Obama and I took a class about socialism's dark side. Bernie would have learned a lot.

tags: Barack Obama, socialism, Bernie Sanders, 2020 Election

Jonathan Zimmerman teaches education and history at the University of Pennsylvania. His latest book, "The Amateur Hour: A History of College Teaching in America,” will be published this fall by Johns Hopkins University Press. 

In the spring of 1983, when I was a senior at Columbia University, I took a course entitled “The Sociology of Socialist Societies.” Like a lot of young American leftists, I was a bit starry-eyed about socialism. But the class quickly disabused me of that.

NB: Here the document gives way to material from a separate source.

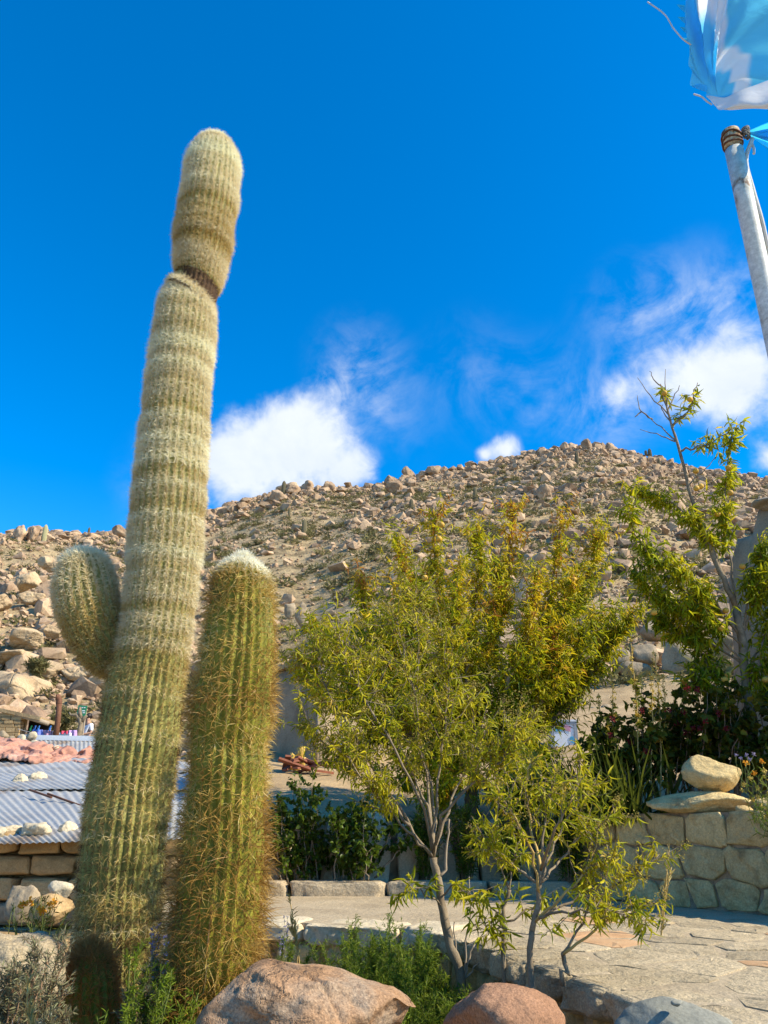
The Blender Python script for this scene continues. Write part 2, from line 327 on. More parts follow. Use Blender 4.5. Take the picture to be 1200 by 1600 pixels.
# ---------------------------------------------------------------- terrain
_RP = [(-900, 905), (-400, 868), (0, 836), (60, 832), (120, 836), (200, 830), (260, 815), (330, 797), (400, 776), (450, 762), (580, 762), (640, 744), (700, 735), (800, 716), (870, 700), (930, 696), (1000, 714), (1050, 726), (1150, 746), (1200, 750), (1400, 800), (1900, 930)]
_az = []; _el = []
for p in _RP:
    d = ray(*p); _az.append(math.degrees(math.atan2(d[0], d[1]))); _el.append(math.degrees(math.atan2(d[2], math.hypot(d[0], d[1]))))
_az = [-180, -120, -80]+_az+[80, 120, 180]; _el = [1, 2, 9]+_el+[9, 2, 1]
def terrain(x, y):
    x = np.asarray(x, float); y = np.asarray(y, float)
    r = np.hypot(x, y)+1e-6; az = np.degrees(np.arctan2(x, y))
    zl = np.interp(r, [0, 6, 8, 12, 20, 28], [-.45, -.45, -.3, .2, 1.3, 2.5])
    zr = np.interp(r, [0, 9.3, 14, 20, 28], [.66, .68, 1.62, 3.1, 5.0])
    # terrace behind the garden walls
    d1 = y-9.0
    d2 = (x-2.0)*.853+(y-7.95)*.522
    step = np.where(x < 1.9, sstep(.05, .35, d1), np.maximum(sstep(.05, .35, d1), sstep(.05, .35, d2)))
    step = step*sstep(-2.6, -2.2, x-.0*y)
    zr = -.45+(zr+.45)*step
    edge = -2.4-.02*y
    wl = sstep(edge+.5, edge-.7, x)
    far = sstep(9, 16, r)
    z0 = zl*wl+zr*(1-wl)
    front = sstep(-70, -40, az)*sstep(70, 45, az)
    z0 = z0*1.0
    Rr = np.interp(az, [-90, -30, -8, 15, 30, 90], [150, 122, 132, 150, 150, 170])
    zt = .62+Rr*np.tan(np.radians(np.interp(az, _az, _el)))
    wlf = sstep(edge+2.5, edge-3.5, x)
    zb = (2.5*wlf+5.0*(1-wlf))*front-.45*(1-front)
    t = (r-28)/(Rr-28)
    tt = np.clip(t, 0, 1)
    up = zb+(zt-zb)*(.9*tt+.1*tt*tt)
    over = zt-np.maximum(r-Rr, 0)*.45
    over = np.maximum(over, zt*.25)
    hill = np.where(t < 1, up, over)
    near = z0*(front)+(-.45)*(1-front)
    h = np.where(r < 28, near*(1-sstep(22, 28, r))+zb*sstep(22, 28, r), hill)
    amp = sstep(18, 60, r)
    h = h+amp*(1.0*fbm(P3(x, y)/19.0, 3, 4)*sstep(1.02, .8, t)+.32*fbm(P3(x, y)/4.0, 9, 3))
    h = h+.05*fbm(P3(x, y)/.9, 21, 3)*sstep(2.5, 9.5, r)
    return h
def on_ground(px, py, r0=12, r1=210, dz=0.0):
    d = ray(px, py); d = d/np.hypot(d[0], d[1])
    rr = np.arange(r0, r1, .25); P = EYE+d*rr[:, None]
    g = terrain(P[:, 0], P[:, 1])+dz
    k = np.nonzero(P[:, 2] < g)[0]
    if len(k) == 0: return None
    i = k[0]; p = P[i].copy(); p[2] = g[i]; return p

def build_terrain():
    az = np.concatenate([np.arange(-180, -60, 4), np.arange(-60, -36, 1.2), np.arange(-36, 36, .32), np.arange(36, 60, 1.2), np.arange(60, 180.1, 4)])
    az[-1] = 180.0
    ar = np.radians(az)
    rA = np.concatenate([[.05, .5, 1, 1.6, 2.2, 2.8, 3.4, 4], np.arange(4.2, 12, .16), np.arange(12, 24.01, .3)])
    rB = np.concatenate([np.arange(24, 60, .6), np.arange(60, 170, 1.0), np.geomspace(170, 2500, 26)])
    for nm, rr, mt in (('ground', rA, M['earth']), ('hillside', rB, M['hill'])):
        X = rr[:, None]*np.sin(ar)[None]; Y = rr[:, None]*np.cos(ar)[None]
        Z = terrain(X, Y)
        n = len(ar)
        V = np.stack([X, Y, Z], -1).reshape(-1, 3)
        i, j = np.meshgrid(np.arange(len(rr)-1), np.arange(n-1), indexing='ij')
        F = np.stack([i*n+j, i*n+j+1, (i+1)*n+j+1, (i+1)*n+j], -1).reshape(-1, 4)[:, ::-1]
        o = link(nm, np_me(nm, V, F, mt, smooth=True)); o['kind'] = 'structure'
build_terrain()

# ---------------------------------------------------------------- rocks
def hull_rock(seed, n=16, sq=(1, .85, .7)):
    rg = np.random.default_rng(seed)
    P = unit(rg.normal(size=(n, 3)))*(.85+.3*rg.random((n, 1)))*np.array(sq)
    bm = bmesh.new(); vs = [bm.verts.new(p*.5) for p in P]
    bmesh.ops.convex_hull(bm, input=vs)
    for v in list(bm.verts):
        if not v.link_faces: bm.verts.remove(v)
    bmesh.ops.triangulate(bm, faces=bm.faces[:])
    bm.verts.index_update()
    V = np.array([v.co[:] for v in bm.verts]); F = np.array([[v.index for v in f.verts] for f in bm.faces]); bm.free()
    return V, F
def cut_rock(seed, size, sub=4, cuts=10, rough=.05, tilt=0):
    """a rock with planar faces softened by wear; returns V,F"""
    seed = abs(int(seed)); rg = np.random.default_rng(seed)
    bm = bmesh.new(); bmesh.ops.create_icosphere(bm, subdivisions=sub, radius=1)
    V = np.array([v.co[:] for v in bm.verts]); F = np.array([[v.index for v in f.verts] for f in bm.faces]); bm.free()
    D = unit(V); r = np.ones(len(V))*1.15
    N = unit(rg.normal(size=(cuts, 3))); hh = .62+.33*rg.random(cuts)
    for nn, h in zip(N, hh):
        c = D@nn; lim = np.where(c > .15, h/np.maximum(c, .15), 9)
        k = 26.0
        r = -np.log(np.exp(-k*r)+np.exp(-k*np.minimum(lim, 3)))/k
    r = r*(1+rough*fbm(D*2.2+seed, seed, 5, .55)+rough*.35*fbm(D*7+seed, seed+3, 3, .6))
    V = D*r[:, None]
    V = V/np.abs(V).max(axis=0)*np.array(size)*.5
    return V, F
ROCKS = [hull_rock(100+i, 13+i % 7, (1, .7+.05*(i % 6), .55+.06*(i % 5))) for i in range(14)]
def rots(n, rg, flat=.5):
    q = rg.normal(size=(n, 4)); q = unit(q)
    w, x, y, z = q.T
    return np.stack([np.stack([1-2*(y*y+z*z), 2*(x*y-z*w), 2*(x*z+y*w)], -1), np.stack([2*(x*y+z*w), 1-2*(x*x+z*z), 2*(y*z-x*w)], -1), np.stack([2*(x*z-y*w), 2*(y*z+x*w), 1-2*(x*x+y*y)], -1)], 1)
def zrots(n, rg, tilt):
    th = rg.uniform(0, 6.283, n); Z = np.zeros((n, 3, 3)); Z[:, 0, 0] = np.cos(th); Z[:, 1, 1] = np.cos(th); Z[:, 0, 1] = -np.sin(th); Z[:, 1, 0] = np.sin(th); Z[:, 2, 2] = 1
    a = rg.normal(0, tilt, n); X = np.zeros((n, 3, 3)); X[:, 0, 0] = 1; X[:, 1, 1] = np.cos(a); X[:, 2, 2] = np.cos(a); X[:, 1, 2] = -np.sin(a); X[:, 2, 1] = np.sin(a)
    return Z@X@Z.transpose(0, 2, 1)@np.roll(Z, 1, 0)
def merge(temps, which, P, Rm, sc, tint):
    VV = []; FF = []; TT = []; off = 0
    for k, (tv, tf) in enumerate(temps):
        ii = np.nonzero(which == k)[0]
        if len(ii) == 0: continue
        s = sc[ii]; s = s[:, None, None] if s.ndim == 1 else s[:, None, :]
        V = np.einsum('nij,mj->nmi', Rm[ii], tv)*1.0
        V = np.einsum('nij,nmj->nmi', Rm[ii], tv[None]*s)+P[ii][:, None]
        VV.append(V.reshape(-1, 3)); FF.append((tf[None]+(np.arange(len(ii))*len(tv))[:, None, None]).reshape(-1, tf.shape[1])+off)
        TT.append(np.repeat(tint[ii], len(tv))); off += len(ii)*len(tv)
    return np.concatenate(VV), np.concatenate(FF), np.concatenate(TT)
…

We read a memoir by Hungarian dissident Miklós Haraszti, whose bosses in a tractor factory fleeced and brutalized him. We also read American journalist Hedrick Smith’s unsparing account of the Soviet Union, an ostensibly class-free society that was hugely hierarchical and unequal. Yes, we learned, socialist economies provided health care, education and other state services to their citizens. But if you dared to criticize the state itself, it could remove your services — and, of course, your freedom — at any time.

A few students in the course gamely tried to defend these systems, arguing that the sacrifice of civil liberties was a small price to pay for guaranteed social welfare. The rest of us kept quiet. And that included a tall African American, also a senior, who sat next to me in class: Barack Obama.